WHAT TO PRODUCE — Quote every line from the top of the listing down to and including the line that contains "obj('screw', mo(bm), 'screw', rail, 50)".

SOURCE DATA —

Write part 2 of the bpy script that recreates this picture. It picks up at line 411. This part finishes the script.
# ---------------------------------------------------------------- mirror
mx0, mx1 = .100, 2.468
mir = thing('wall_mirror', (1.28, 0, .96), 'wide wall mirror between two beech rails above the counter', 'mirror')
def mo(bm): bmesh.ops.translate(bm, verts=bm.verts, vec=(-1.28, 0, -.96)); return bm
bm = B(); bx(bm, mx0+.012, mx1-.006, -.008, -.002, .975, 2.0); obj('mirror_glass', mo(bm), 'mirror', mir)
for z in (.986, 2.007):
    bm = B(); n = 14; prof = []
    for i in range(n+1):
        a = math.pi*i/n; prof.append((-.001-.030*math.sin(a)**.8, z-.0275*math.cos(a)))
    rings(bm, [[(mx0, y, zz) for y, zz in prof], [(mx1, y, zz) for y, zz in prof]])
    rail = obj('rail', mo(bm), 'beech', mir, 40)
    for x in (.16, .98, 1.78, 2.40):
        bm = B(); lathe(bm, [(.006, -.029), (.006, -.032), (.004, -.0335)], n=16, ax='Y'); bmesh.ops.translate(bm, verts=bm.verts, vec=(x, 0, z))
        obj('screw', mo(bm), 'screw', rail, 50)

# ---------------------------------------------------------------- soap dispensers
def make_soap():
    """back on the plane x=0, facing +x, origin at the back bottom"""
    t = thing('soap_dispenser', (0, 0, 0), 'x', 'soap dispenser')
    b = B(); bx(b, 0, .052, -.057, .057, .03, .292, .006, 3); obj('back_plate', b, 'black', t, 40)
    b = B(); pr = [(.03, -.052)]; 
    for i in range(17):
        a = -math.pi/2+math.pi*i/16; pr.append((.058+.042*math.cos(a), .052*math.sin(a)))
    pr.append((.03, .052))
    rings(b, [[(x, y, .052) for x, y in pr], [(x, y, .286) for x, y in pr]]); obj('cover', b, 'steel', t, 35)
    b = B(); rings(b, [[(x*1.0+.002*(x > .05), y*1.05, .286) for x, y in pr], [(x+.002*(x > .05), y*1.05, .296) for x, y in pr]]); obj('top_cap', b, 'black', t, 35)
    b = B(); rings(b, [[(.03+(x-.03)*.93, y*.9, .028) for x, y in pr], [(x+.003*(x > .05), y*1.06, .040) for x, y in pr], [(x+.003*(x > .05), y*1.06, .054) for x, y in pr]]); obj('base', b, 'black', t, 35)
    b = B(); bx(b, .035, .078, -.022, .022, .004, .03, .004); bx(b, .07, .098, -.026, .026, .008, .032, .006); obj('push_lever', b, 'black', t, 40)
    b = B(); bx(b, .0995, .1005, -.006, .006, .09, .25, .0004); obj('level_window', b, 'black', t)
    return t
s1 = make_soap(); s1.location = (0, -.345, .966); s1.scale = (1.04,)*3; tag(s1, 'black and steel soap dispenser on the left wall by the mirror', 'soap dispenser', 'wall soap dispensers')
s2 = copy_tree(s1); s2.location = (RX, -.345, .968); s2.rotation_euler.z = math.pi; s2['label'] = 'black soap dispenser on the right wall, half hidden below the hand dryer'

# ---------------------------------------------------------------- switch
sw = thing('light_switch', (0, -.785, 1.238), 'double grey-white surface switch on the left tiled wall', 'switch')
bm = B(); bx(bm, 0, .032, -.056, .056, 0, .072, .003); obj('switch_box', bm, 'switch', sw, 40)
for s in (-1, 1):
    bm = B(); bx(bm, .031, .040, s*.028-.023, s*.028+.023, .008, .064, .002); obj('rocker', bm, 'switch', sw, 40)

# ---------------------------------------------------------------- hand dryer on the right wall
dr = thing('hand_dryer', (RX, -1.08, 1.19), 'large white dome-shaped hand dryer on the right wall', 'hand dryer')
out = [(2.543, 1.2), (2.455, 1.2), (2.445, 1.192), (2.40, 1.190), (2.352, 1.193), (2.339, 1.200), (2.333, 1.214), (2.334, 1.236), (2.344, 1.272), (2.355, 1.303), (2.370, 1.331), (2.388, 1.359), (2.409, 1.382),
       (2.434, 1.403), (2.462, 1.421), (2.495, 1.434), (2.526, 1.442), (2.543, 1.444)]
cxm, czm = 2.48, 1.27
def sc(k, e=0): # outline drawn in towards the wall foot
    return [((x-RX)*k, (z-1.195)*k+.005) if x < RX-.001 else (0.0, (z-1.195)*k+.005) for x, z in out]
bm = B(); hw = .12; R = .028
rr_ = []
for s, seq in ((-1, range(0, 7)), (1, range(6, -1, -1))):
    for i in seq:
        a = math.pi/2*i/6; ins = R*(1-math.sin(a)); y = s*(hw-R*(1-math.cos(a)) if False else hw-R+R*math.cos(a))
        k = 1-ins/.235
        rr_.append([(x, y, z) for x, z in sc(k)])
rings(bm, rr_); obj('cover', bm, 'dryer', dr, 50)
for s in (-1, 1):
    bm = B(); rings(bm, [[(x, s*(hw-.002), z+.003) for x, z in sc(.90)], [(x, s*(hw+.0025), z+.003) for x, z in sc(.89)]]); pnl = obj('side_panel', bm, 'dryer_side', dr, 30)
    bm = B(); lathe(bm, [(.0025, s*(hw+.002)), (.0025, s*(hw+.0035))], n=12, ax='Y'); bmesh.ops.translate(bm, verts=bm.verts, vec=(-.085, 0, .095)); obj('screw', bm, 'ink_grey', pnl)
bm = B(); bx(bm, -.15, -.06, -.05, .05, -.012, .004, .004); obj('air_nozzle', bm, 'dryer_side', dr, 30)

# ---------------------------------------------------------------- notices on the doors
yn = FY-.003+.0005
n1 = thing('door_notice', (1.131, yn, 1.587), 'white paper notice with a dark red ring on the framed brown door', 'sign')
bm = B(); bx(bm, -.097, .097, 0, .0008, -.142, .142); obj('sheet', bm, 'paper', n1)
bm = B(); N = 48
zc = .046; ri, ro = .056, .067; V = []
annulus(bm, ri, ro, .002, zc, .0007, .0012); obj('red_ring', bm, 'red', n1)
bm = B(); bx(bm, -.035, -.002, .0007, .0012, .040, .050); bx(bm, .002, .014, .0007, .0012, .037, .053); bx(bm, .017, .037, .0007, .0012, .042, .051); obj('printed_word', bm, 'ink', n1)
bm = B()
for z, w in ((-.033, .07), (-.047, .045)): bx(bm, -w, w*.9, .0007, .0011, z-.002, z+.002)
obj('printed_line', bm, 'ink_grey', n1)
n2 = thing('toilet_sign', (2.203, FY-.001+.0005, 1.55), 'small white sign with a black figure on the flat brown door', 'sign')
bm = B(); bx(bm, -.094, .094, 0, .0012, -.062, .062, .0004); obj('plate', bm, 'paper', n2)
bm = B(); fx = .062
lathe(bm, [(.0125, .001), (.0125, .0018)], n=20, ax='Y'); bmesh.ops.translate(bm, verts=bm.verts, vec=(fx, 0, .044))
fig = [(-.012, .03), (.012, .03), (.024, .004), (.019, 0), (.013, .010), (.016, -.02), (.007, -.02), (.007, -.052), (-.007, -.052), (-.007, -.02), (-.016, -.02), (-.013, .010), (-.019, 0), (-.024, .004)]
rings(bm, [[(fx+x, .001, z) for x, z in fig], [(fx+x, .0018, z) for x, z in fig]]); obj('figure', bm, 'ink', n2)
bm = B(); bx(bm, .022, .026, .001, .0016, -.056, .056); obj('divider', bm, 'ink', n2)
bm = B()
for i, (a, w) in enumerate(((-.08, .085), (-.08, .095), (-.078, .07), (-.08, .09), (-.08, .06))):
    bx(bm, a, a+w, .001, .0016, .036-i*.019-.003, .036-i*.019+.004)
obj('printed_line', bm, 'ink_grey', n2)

COMPLETE ANSWER —
Write part 2 of the bpy script that recreates this picture. It picks up at line 411. This part finishes the script.
# ---------------------------------------------------------------- mirror
mx0, mx1 = .100, 2.468
mir = thing('wall_mirror', (1.28, 0, .96), 'wide wall mirror between two beech rails above the counter', 'mirror')
def mo(bm): bmesh.ops.translate(bm, verts=bm.verts, vec=(-1.28, 0, -.96)); return bm
bm = B(); bx(bm, mx0+.012, mx1-.006, -.008, -.002, .975, 2.0); obj('mirror_glass', mo(bm), 'mirror', mir)
for z in (.986, 2.007):
    bm = B(); n = 14; prof = []
    for i in range(n+1):
        a = math.pi*i/n; prof.append((-.001-.030*math.sin(a)**.8, z-.0275*math.cos(a)))
    rings(bm, [[(mx0, y, zz) for y, zz in prof], [(mx1, y, zz) for y, zz in prof]])
    rail = obj('rail', mo(bm), 'beech', mir, 40)
    for x in (.16, .98, 1.78, 2.40):
        bm = B(); lathe(bm, [(.006, -.029), (.006, -.032), (.004, -.0335)], n=16, ax='Y'); bmesh.ops.translate(bm, verts=bm.verts, vec=(x, 0, z))
        obj('screw', mo(bm), 'screw', rail, 50)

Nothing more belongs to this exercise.